This article has been syndicated from Running Start, a nonpartisan organization empowering young women to get involved in politics and transform our world, one elected female leader at a time. Learn more at runningstart.org.
by Sara Blanco, Program Director at Running Start
As a Latina, I’ve felt at times that my presence is contingent. I am shaken, for example, by assertions that my own country, the United States, should not welcome people like me, the natural-born citizen children of immigrants. But on the balance, I am very lucky that I don’t experience existential terror due to individual and systemic anti-Black racism. Race is complicated, and my relationship to my own ethnicity is, too. My Latinx relatives who live in the U.S. are not safe, not even from violence or death. But the scale of our fear of the consequences of racism, the intensity of it, the history behind it, are radically different from what Black and Afro-Latinx folks face. And so, we are certainly more safe.
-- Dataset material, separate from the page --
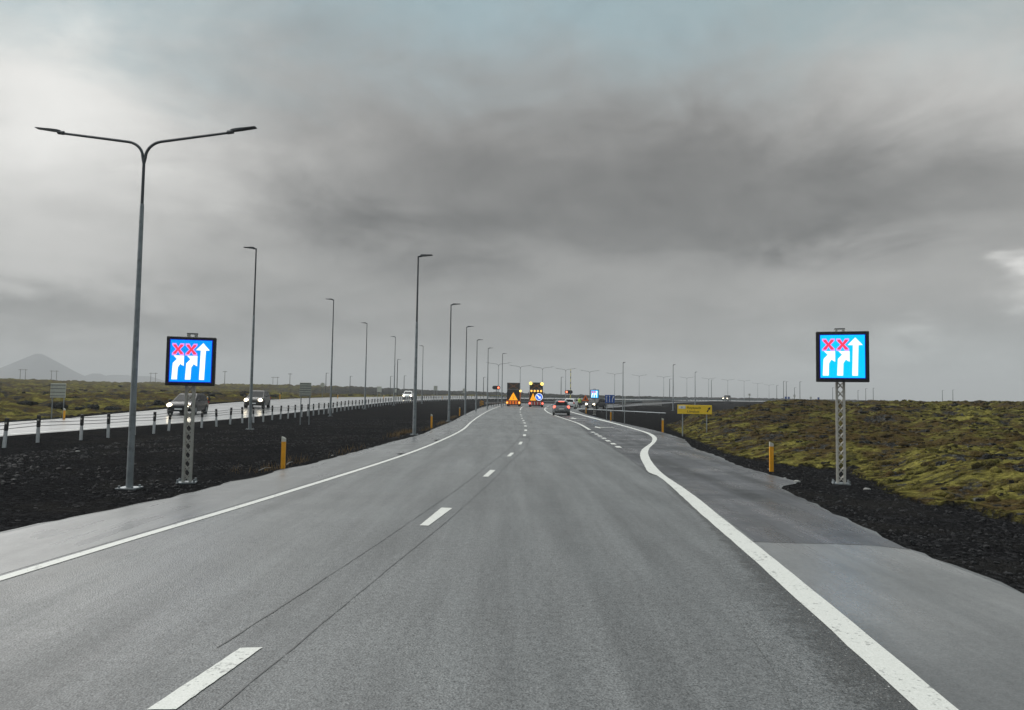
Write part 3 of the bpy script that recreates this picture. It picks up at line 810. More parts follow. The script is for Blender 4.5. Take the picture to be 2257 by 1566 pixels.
strip('edge_line', sj(near_smooth(resamp(a8, 330)), .006), sj(near_smooth(resamp(b8, 330)), .004), Z2, M_paint, road)
for qd in T['dash_q']:
    sheet('lane_dash', jag(qd, .003, .05), Z2, M_paint, road)
dc = [Vector((*p, 0)) for p in T['dash_c']]
for i, p in enumerate(dc):
    t = (dc[min(i + 1, len(dc) - 1)] - dc[max(i - 1, 0)]).normalized(); n_ = Vector((-t.y, t.x, 0)) * .07
    sheet('lane_dash', [(p + t * .8 + n_)[:2], (p + t * .8 - n_)[:2], (p - t * .8 - n_)[:2], (p - t * .8 + n_)[:2]], Z2, M_paint, road)
line('lane_line', spline(T['line_mid'], 1), .14, Z2, M_paint, road)
line('gore_line', spline(T['gore'], .8), .17, Z2, M_paint, road)
line('gore_line', spline(T['gore2'], .8), .15, Z2, M_paint, road)
gd = [Vector((*p, 0)) for p in T['gore_dash']]
for i, p in enumerate(gd):
    t = (gd[min(i + 1, len(gd) - 1)] - gd[max(i - 1, 0)]).normalized(); n_ = Vector((-t.y, t.x, 0)) * .10
    sheet('exit_dash', [(p + t * .42 + n_)[:2], (p + t * .42 - n_)[:2], (p - t * .42 - n_)[:2], (p - t * .42 + n_)[:2]], Z2 + .004, M_paint, road)
for (x, y), L in zip(T['arrows'], (1., 1.5)):
    pts = [(-1.0 * L * .55, .0), (-.35, 1.3 * L), (-.28, .35), (.62, .25), (.62, -.05), (-.3, -.2), (-.35, -1.2 * L)]
    sheet('lane_arrow', [(x + a, y + b * 1.15) for a, b in pts], Z2 + .004, M_paint, road)

def resamp3(P, n):
    d = [0.]
    for a, b in zip(P, P[1:]): d.append(d[-1] + (b - a).length)
    return [tuple(float(np.interp(t, d, [p[k] for p in P])) for k in range(3)) for t in np.linspace(0, d[-1], n)]


# both sides of the far road, paired by the anchor points they were measured at
carr = tag(strip('far_road', resamp3(CN, 180), resamp3(CF, 180), None, M_wet), kind='structure')
carr['label'] = 'wet shining opposite carriageway behind the cable barrier'
line('edge_line', [tuple(p) for p in offset(CN, .45)], .12, None, M_paint, carr)
line('edge_line', [(p[0], p[1], p[2] + .0) for p in offset(CF, -.45)], .12, None, M_paint, carr)
for o in carr.children: o.location.z = .02
ramp = tag(strip('side_road', RN, RF, None, M_dark, None, .03), kind='structure')
ramp['label'] = 'narrow side road joining from behind the guard rails on the right'
# ------------------------------------------------------------------ loose lava stones and dry grass
def lumps(n, xr, yr, test, smin, smax, seed, cmax, coarse=None):
    r = np.random.default_rng(seed)
    ico = bmesh.new(); bmesh.ops.create_icosphere(ico, subdivisions=1, radius=1.)
    iv = np.array([v.co[:] for v in ico.verts]); if_ = [tuple(v.index for v in f.verts) for f in ico.faces]; ico.free()
    x = r.uniform(*xr, n * 6); y = yr[0] + (yr[1] - yr[0]) * r.uniform(0, 1, n * 6) ** 1.7
    k = test(x, y); x, y = x[k][:n], y[k][:n]
    z = ground_z(x, y, False)
    s = smin + (smax - smin) * r.power(.16, len(x)); s = np.minimum(s, cmax)
    if coarse is not None:
        s = np.where(coarse(x, y), s, np.minimum(s, .038))
    mb = MB()
    for i in range(len(x)):
        sc = s[i] * r.uniform(.6, 1.2, 3) * np.array([1, 1, .7]); a = r.uniform(0, 6.28)
        w = iv * (1 + r.uniform(-.28, .28, (len(iv), 1))) * sc
        c, d = math.cos(a), math.sin(a)
        mb.add([(x[i] + p[0] * c - p[1] * d, y[i] + p[0] * d + p[1] * c, z[i] + p[2] + sc[2] * .25) for p in w], if_)
    return mb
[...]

With that in mind, I recognize that I have a responsibility to support Black people working hard for freedom from fear. And I can use my relative safety as a shelter that allows me to raise my voice, too. This is true when it comes to marching, when it comes to contacting elected officials, when it comes to amplifying the voices of Black people, when it comes to using the privilege of discretionary income to donate to Black organizations, and it’s true when it comes to my professional life.
I am an excellent example of that strange advice, “fake it till you make it.” Although I believe in authenticity, sometimes, you have to brace yourself to get started on something challenging. It’s like how forming your face into a smile can actually lift your mood. It started with a phone interview, where I gushed about how passionate I was about women’s political representation. Of course, I did care about this, in the abstract, but it wasn’t something I had any special interest in. I just needed an internship, and I needed an internship so that I could get a job — somewhere else, I assumed. Apparently, my performance was convincing, because Running Start welcomed me to the team.
And then, in a matter of weeks, it wasn’t a performance anymore. Running Start’s mission to make sure young women don’t fall through the cracks in the political leadership pipeline has become my life’s work. I’m only 30, so I suppose that might change, but I don’t think it will. Because even if my “day job” ever changes, this will remain central to my advocacy and philanthropy. Part of what has kept me hooked specifically to Running Start is our strong commitment to diversity, equity, and inclusion. In many critical ways, we hold to it as a foundational value: in promoting our programs to young women from all kinds of backgrounds; in ensuring that we reflect who our young women are; in fostering community in our programs; and in taking very seriously the importance of data and evaluation so that we know how we’re doing.
It mattered, even back when I was starting out as an intern, when I shared a suggestion or critique that came from my experience and identity. Sometimes, that meant pointing out a snag that wasn’t really about me, but at the time, I was the only person of color in the room. That didn’t last long: as our organization has grown (at 8 staff members, we’ve almost tripled while I’ve been here), the mix of voices has grown more varied — as it should. I still feel that I can speak up and be heard, and I hope that’s something my newer colleagues feel, too. The frankness of some important discussions we’ve had suggests that they do.
These personal, internal matters in our organization are important. But there’s a wider impact, too. Striving for gender parity in political leadership isn’t meaningful unless we make sure we’re not leaving anyone behind. We train all young women to run for office, not just those who can easily access our programs or who have already been told (by their parents or by media message) that they can lead. And in this moment, we must turn our focus to young Black women, in particular. Conversations and decisions change depending on who’s at the table. The great Congresswoman Shirley Chisolm (the first Black woman elected to Congress) once said, “If they don’t give you a seat at the table, bring in a folding chair.”
That’s where Running Start can — and will — use our power to change what leadership looks like in this country. How much better if we all shove folding chairs under our arms — for ourselves and for each other — and insist that all of our voices are part of these important conversations.